Insurers can invest in private equity, debt funds: IRDA

Insurers, however, are not allowed to invest in AIFs that have the nature of funds of funds and leverage funds

August 26, 2013 11:23 IST | India Infoline News Service
The Insurance Regulatory and Development Authority (IRDA) has allowed insurance companies to invest in Alternative Investment Funds in Category-I and Category-II.

Earlier, this was restricted to Category-I. Now, insurers would be able to invest in private equity and debt funds. However, the insurance regulator said under Category II, at least 51% of the funds of such AIF would be invested in infrastructure entities, small and medium enterprise (SME) entities, venture capital undertakings or social venture entities.

Category I AIFs include venture capital funds, SME funds, social venture funds, infrastructure funds and other such AIFs as might be specified. These funds would be close ended, would not engage in leverage and would follow investment restrictions as prescribed for each category. Category II AIFs include private equity funds, debt funds and such other funds.

In March 2013, IRDA had allowed insurers to invest in Category I AIF and clarified that such investments would be restricted to the infrastructure and SME sectors. Pursuant to the issue of this circular, it received several representations from various stakeholders including large insurance companies to expand the scope of the AIF and include Category II AIF also.
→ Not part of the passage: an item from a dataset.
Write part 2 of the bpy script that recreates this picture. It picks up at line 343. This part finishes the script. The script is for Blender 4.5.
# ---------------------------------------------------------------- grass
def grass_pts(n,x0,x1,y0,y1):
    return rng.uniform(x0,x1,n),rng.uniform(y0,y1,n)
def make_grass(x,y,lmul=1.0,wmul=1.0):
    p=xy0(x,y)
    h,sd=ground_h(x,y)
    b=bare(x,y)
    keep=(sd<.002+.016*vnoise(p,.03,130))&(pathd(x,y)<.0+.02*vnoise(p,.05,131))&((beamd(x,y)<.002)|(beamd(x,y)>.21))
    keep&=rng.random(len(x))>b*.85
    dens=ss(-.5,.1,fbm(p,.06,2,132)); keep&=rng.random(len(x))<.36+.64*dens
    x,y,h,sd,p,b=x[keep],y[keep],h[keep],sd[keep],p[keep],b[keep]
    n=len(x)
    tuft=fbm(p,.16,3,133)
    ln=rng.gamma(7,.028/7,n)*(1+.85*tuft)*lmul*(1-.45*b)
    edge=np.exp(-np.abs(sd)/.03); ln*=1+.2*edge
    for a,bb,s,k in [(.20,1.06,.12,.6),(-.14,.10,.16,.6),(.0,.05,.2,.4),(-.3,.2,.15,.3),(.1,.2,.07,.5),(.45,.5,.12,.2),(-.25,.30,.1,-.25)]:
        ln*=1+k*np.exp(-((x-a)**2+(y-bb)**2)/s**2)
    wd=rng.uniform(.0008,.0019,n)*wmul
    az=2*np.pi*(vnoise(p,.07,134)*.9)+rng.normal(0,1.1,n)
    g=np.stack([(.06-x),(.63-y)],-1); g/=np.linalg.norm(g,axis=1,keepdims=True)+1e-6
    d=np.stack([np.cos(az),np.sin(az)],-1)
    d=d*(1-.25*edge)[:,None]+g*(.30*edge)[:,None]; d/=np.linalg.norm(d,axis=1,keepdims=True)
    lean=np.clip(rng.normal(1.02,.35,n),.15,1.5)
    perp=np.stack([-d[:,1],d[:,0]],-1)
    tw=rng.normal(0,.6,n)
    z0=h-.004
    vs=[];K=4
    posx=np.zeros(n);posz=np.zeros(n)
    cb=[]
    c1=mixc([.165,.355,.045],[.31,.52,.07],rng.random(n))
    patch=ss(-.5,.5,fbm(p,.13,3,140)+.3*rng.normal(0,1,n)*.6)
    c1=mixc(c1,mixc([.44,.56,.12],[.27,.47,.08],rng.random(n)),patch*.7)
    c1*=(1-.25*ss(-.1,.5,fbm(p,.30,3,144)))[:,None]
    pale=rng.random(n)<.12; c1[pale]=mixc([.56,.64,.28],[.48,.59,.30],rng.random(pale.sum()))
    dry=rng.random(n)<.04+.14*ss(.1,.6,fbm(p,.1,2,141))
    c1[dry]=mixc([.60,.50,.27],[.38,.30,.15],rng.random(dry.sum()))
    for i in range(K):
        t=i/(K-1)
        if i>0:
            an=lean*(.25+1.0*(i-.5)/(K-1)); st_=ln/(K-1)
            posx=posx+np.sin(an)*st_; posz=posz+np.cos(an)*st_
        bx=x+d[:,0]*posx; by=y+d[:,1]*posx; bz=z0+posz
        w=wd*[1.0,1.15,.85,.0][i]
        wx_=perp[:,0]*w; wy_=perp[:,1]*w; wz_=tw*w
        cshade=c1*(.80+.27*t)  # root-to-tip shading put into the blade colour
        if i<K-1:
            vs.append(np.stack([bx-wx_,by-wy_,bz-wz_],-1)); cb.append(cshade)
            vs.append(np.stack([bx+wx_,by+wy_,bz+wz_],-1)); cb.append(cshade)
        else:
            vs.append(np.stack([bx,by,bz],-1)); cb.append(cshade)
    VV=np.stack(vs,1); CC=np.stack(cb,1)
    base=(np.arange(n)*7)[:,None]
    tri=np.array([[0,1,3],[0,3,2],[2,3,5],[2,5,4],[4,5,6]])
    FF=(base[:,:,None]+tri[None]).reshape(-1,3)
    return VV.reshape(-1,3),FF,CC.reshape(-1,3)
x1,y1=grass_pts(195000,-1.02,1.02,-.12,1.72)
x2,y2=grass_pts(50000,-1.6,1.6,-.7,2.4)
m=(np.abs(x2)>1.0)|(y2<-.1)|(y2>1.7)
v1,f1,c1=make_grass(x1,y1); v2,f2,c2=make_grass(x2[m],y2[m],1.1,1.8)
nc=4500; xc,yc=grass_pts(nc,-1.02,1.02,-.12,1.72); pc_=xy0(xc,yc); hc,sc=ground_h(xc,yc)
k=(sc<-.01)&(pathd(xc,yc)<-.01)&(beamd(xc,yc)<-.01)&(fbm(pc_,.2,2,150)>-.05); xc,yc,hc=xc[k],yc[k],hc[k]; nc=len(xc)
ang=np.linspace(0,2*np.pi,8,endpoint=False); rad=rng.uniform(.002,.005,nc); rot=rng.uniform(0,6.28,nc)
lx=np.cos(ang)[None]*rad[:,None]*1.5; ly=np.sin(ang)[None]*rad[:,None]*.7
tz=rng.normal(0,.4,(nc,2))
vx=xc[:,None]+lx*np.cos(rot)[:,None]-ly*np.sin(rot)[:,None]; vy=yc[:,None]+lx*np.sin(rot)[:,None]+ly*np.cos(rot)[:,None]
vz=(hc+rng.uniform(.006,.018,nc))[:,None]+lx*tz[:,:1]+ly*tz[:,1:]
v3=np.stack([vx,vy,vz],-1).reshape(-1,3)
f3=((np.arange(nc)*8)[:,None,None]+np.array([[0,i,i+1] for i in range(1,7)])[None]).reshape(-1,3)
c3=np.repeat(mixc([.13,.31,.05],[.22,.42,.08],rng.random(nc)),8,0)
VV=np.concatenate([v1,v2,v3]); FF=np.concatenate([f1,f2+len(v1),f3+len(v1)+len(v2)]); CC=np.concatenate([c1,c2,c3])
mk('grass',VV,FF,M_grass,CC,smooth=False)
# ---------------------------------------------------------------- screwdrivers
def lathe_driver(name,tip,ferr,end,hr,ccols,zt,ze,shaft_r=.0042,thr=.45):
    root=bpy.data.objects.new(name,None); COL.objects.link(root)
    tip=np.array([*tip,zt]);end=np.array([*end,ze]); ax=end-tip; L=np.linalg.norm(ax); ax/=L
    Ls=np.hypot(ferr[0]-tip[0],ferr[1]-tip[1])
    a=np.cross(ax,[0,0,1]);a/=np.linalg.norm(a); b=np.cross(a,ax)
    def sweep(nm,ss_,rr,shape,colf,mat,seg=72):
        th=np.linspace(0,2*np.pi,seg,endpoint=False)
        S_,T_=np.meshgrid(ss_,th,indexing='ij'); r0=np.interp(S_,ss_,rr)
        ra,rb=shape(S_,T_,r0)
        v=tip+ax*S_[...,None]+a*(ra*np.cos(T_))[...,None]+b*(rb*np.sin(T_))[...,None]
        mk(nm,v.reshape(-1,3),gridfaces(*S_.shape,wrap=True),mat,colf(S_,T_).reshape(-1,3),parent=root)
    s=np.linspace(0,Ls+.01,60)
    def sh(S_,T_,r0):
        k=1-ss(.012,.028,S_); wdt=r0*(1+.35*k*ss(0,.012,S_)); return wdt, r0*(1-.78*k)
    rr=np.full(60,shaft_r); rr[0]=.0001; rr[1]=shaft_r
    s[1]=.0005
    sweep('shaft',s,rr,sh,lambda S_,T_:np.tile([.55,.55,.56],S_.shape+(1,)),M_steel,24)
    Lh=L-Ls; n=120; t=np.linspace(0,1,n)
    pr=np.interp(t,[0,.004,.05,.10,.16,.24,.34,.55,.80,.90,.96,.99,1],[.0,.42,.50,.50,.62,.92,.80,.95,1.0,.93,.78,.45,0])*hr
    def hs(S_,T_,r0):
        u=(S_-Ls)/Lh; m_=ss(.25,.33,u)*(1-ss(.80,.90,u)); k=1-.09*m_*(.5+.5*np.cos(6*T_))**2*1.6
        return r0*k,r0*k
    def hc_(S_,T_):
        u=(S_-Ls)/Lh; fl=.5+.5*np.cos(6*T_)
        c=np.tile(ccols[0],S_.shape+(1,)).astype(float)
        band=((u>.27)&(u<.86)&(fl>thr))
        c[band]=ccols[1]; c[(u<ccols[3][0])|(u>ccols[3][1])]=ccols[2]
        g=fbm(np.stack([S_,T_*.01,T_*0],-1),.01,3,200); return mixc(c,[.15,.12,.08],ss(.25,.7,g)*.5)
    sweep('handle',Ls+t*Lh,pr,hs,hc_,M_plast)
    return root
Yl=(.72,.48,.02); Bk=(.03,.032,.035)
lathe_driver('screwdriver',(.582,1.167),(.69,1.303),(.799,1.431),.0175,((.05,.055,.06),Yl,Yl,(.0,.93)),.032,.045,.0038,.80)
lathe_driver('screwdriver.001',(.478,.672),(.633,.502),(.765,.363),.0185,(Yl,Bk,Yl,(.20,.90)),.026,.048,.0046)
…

This matter was referred to the expert committee on investment constituted by IRDA and the expert committee was of the view that the insurance companies should be allowed to invest in Category II AIF also.

Insurers, however, are not allowed to invest in AIFs that have the nature of funds of funds and leverage funds, IRDA said in a circular on 23 August 2013.

The regulator said the overall exposure to venture funds and AIFs put together should not exceed 3% of the respective fund in the case of a life insurance company and 5% in the case of a general insurance company.

Exposure to a single AIF or venture fund should not be more than 10% of the fund size.